Thursday, 3 February 2011

I live this body

I can't tell if this is an adequate phrase to replace it, but must we describe people or ourselves as "living in this body"? As if there's an ickle master version of us floating around in a pod somewhere inside, observing it all.

It's not so much  that we live inside, its that we are a whole and we have an inside, we are stuffed we are not hollow. The self that's talking to you is not on the outside, true but it is not separate from it either.

I suppose you could say your kidneys live inside you if you wanted to be cute, but saying your self lives inside your self is a little eerie. This body is you.

It seems like part of the kind of thinking which declares the mind a citadel which can control our bodies anyway we want by dictating to them via this central nub and haven't we had the privilege of seeing just how badly that can go?

It speaks to the Cartesian hangover, the artificial distance between mind and body.  I wonder if it is possible for it to be a seamless whole whether we could ever get to a point, or a access a point where we could just be aware of say our liver or heart and other parts of ourselves, not just when they demand it by feeling 'funny' or making an unusual amount of noise but as a different focus of attention?

Not constant, but when directed by intent like I'm looking at this screen.

It's a  bit unnerving to consider. Would it be distracting or drive us a bit loopy-like tinnitus does with some-I always found it comforting because when I could hear it things were either quiet or I was calmer, less distracted. Maybe mine was mild.

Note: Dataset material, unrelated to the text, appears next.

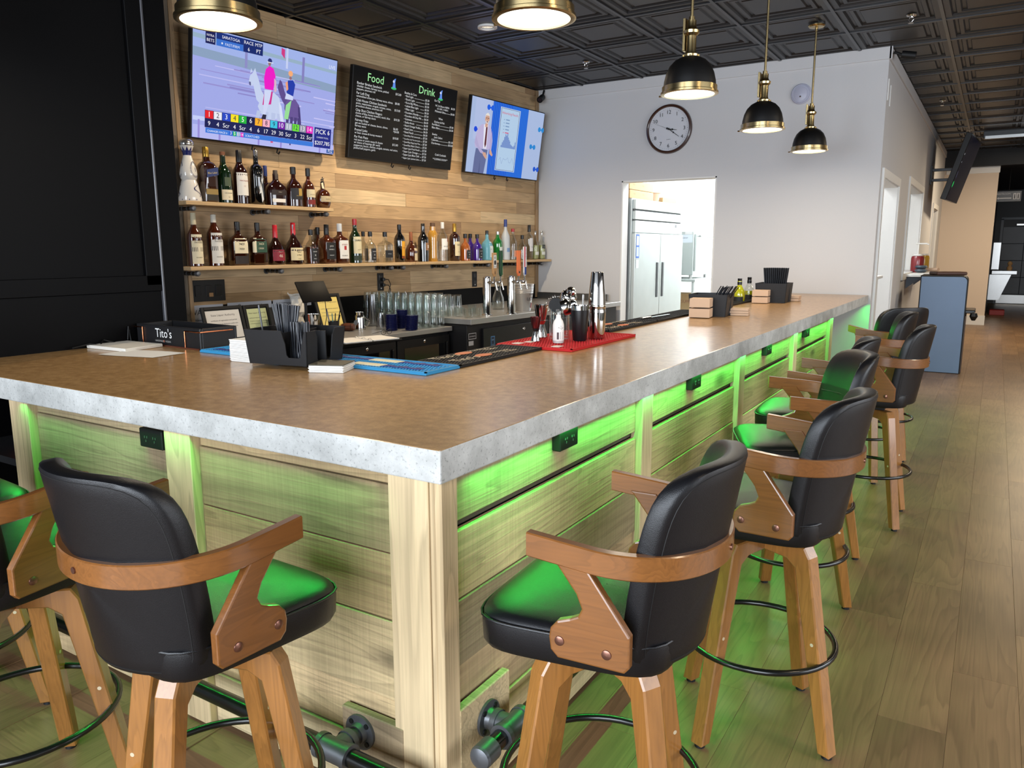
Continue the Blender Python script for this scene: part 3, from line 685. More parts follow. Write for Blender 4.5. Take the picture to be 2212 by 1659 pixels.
# ------------------------------------------------------------------ pendant lamps, recessed lights, sprinklers
def pendant(x, y, label, power=20):
    RZ_ = 2.365
    t = thing('pendant_lamp', label, 'pendant lamp', (x, y, RZ_), 0, 'pendant lamps over the bar')
    MB().lathe([(.070, 1.045), (.070, 1.038), (.062, 1.028), (.012, 1.022), (.012, 1.0)], 28, M_brass).build('canopy', M_brass, t)
    MB().cyl((0, 0, .40), (0, 0, 1.03), .0085, M_brass, 10).build('rod', M_brass, t)
    sh_ = [(.016, .205), (.036, .200), (.052, .195), (.085, .178), (.112, .150), (.130, .112), (.140, .070), (.144, .030), (.140, .030), (.126, .110), (.108, .146), (.05, .186), (.015, .19)]
    MB().lathe(sh_, 40, M_shade, close=False).build('shade', M_shade, t)
    rim = MB().lathe([(.1435, .044), (.150, .042), (.150, .016), (.157, .012), (.157, .002), (.150, 0), (.136, .0), (.136, .012), (.142, .04)], 40, M_brass, close=False)
    rb = rim.build('rim', M_brass, t)
    MB().cyl((-.156, 0, .008), (-.176, 0, .008), .005, M_brass, 8).build('latch', M_brass, rb)
    MB().lathe([(.0, .005), (.137, .008)], 40, emis((255, 246, 228), 5.0), close=False).build('diffuser', None, t)
    sk = MB().lathe([(.044, .196), (.046, .208), (.033, .214), (.028, .230), (.028, .305), (.042, .318), (.044, .332), (.032, .340), (.025, .356), (.025, .385), (.016, .388), (.016, .405), (.008, .408)], 24, M_brass)
    sk.lathe([(.055, .186), (.055, .192), (.036, .197)], 24, M_brass, close=False)
    sock = sk.build('socket', M_brass, t)
    MB().box((-.036, 0, .315), (.014, .040, .17), M_brass, .002).build('switch_plate', M_brass, sock)
    for k in range(6): MB().cyl((.047 * math.cos(k), .047 * math.sin(k), .192), (.047 * math.cos(k), .047 * math.sin(k), .204), .005, M_brass, 8).build('knurled_screw', M_brass, sock)
    d = bpy.data.lights.new('pendant_glow', 'AREA'); d.shape = 'DISK'; d.size = .26; d.energy = power; d.color = (1.0, .86, .66)
    l = obj('pendant_glow', d, t, (0, 0, -.003))
    return t
pendant(-2.549, 2.025, 'black dome pendant lamp cut by the top edge, hanging in front of the race screen', 4)
pendant(-1.538, 2.631, 'black dome pendant lamp cut by the top edge, beside the recessed ceiling light', 4)
pendant(-1.523, 4.310, 'largest whole black dome pendant lamp, hanging just above the wall clock', 7)
pendant(-1.514, 5.850, 'middle one of the three whole black dome pendants on brass rods', 10)
pendant(-1.482, 7.330, 'smallest black dome pendant lamp, its round brass canopy on show', 10)
def can_light(x, y, label, power):
    t = thing('recessed_light', label, 'ceiling light', (x, y, CZ))
    MB().lathe([(.085, .012), (.085, -.004), (.062, -.006), (.055, .02)], 28, M_white, close=False).build('trim_ring', M_white, t)
    MB().lathe([(0, .012), (.058, .012)], 24, emis((255, 240, 215), 4.0), close=False).build('lens', None, t)
    d = bpy.data.lights.new('can_beam', 'SPOT'); d.energy = power; d.color = (1.0, .80, .56); d.spot_size = R(150); d.spot_blend = .6; d.shadow_soft_size = .045
    o = obj('can_beam', d, t, (0, 0, -.012))
can_light(-3.906, 5.888, 'recessed round light in the black ceiling above the menu screen', 210)
can_light(-3.98, 3.95, 'recessed round light in the black ceiling above the race screen', 120)
def sprinkler(x, y, label):
    t = thing('sprinkler_head', label, 'sprinkler', (x, y, CZ + .005))
    MB().lathe([(.04, 0), (.036, -.008), (.014, -.012), (.012, -.02)], 18, M_chrome).build('escutcheon', M_chrome, t)
    f = MB(); f.tube([(-.014, 0, -.018), (-.018, 0, -.035), (0, 0, -.058), (.018, 0, -.035), (.014, 0, -.018)], .003, M_chrome, 6).lathe([(.022, -.060), (.022, -.063)], 14, M_chrome); f.build('deflector', M_chrome, t)
sprinkler(-3.747, 7.471, 'small chrome sprinkler in the black ceiling left of the largest pendant rod')
sprinkler(-.769, 7.465, 'small chrome sprinkler in the black ceiling above the bullet camera')
sprinkler(-.773, 11.83, 'small chrome sprinkler in the black ceiling halfway down the aisle')
sprinkler(-.55, 14.9, 'small chrome sprinkler in the black ceiling beside the aisle television')

# ------------------------------------------------------------------ televisions
class Canvas(MB):
    """flat printing in a panel's own plane: x to the right, z up, every layer a hair nearer the viewer"""
    def __init__(s, y0=0.0, mk=None, step=.00025): super().__init__(); s.y = y0; s.st = step; s.mk = mk or (lambda c: emis(c, 1.0))
    def poly(s, pts, c): s.y -= s.st; s.add([(x, s.y, z) for x, z in pts], [list(range(len(pts)))], s.mk(c)); return s
    def rect(s, x0, z0, x1, z1, c): return s.poly([(x0, z0), (x1, z0), (x1, z1), (x0, z1)], c)
    def disc(s, x, z, r, c, n=18, ry=None): return s.poly([(x + r * math.cos(2 * PI * k / n), z + (ry or r) * math.sin(2 * PI * k / n)) for k in range(n)], c)
    def line(s, pts, w, c):
        for (x0, z0), (x1, z1) in zip(pts, pts[1:]):
            d = math.hypot(x1 - x0, z1 - z0) or 1; nx, nz = -(z1 - z0) / d * w / 2, (x1 - x0) / d * w / 2
            s.poly([(x0 + nx, z0 + nz), (x0 - nx, z0 - nz), (x1 - nx, z1 - nz), (x1 + nx, z1 + nz)], c)
        return s
    def txt(s, t, x, z, size, c, al='L', width=None): s.y -= s.st; s.text(t, size, s.mk(c), (x, s.y, z), (1, 0, 0), (0, 0, 1), al, width); return s
def tv(name, label, s0, s1, z0=2.338, h=.785, cat='television'):
    wd = s1 - s0
    t = thing(name, label, cat, W((s0 + s1) / 2, .11, z0), 0, None, (R(8.4), 0, RZ_W))
    body = MB().box((0, .022, h / 2), (wd, .044, h), M_black, .004); body.build('housing', mat('tv_bezel', (10, 10, 11), .25), t)
    MB().box((0, .09, h * .45), (.5, .10, .36), M_black, .01).build('wall_mount', M_black, t)
    for dx in (-.12, .12): MB().tube([(dx, .03, .01), (dx - .01, .03, -.03), (dx + .01, .03, -.04), (dx + .02, .03, -.02)], .006, M_black, 6).build('mount_cord', M_black, t)
    return t, wd, h
def screen(t, wd, h, draw, bz=.010):
    c = Canvas(-.0005); c.w = wd - 2 * bz; c.h = h - 2 * bz; c.x0 = -c.w / 2; c.z0 = bz
    draw(c); c.build('screen', None, t)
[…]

Would pain be unendurable not having to get through the numb layers of all that is cut/edited from our ready attention, in part so  that we can notice things (outside ourselves) but also our attitudes to ourselves and our bodies?

Or does getting past that help gather the pace and strength of pain causing an overspill effect not always stemmed by the dimming or end of the cause?

Would being in at what comes before hurt change the way we felt and interpreted sensory distress, if not for the removal of surprise? I think the change would give us more options maybe we could change the rhythms of our impulses opening out our senses,catching synaptic impulses slowing them down, re-directing or blocking/highlighting them.

We'd feel different just existing. Perhaps we'd communicate differently too, with fewer words and more in tune with our non verbal ways.

I don't know whether its greater awareness or longer life spans but I think of what seems to be more people living with chronic pain so acute that it sometimes cannot be touched even by the strongest narcotics.

How would this complete mind/ body symbiosis change the way we see our bodies/selves? What would we not do with and to ourselves, would it not make much difference either way?

No answers today but I do know, I am this body, I live it I am not inside it is me.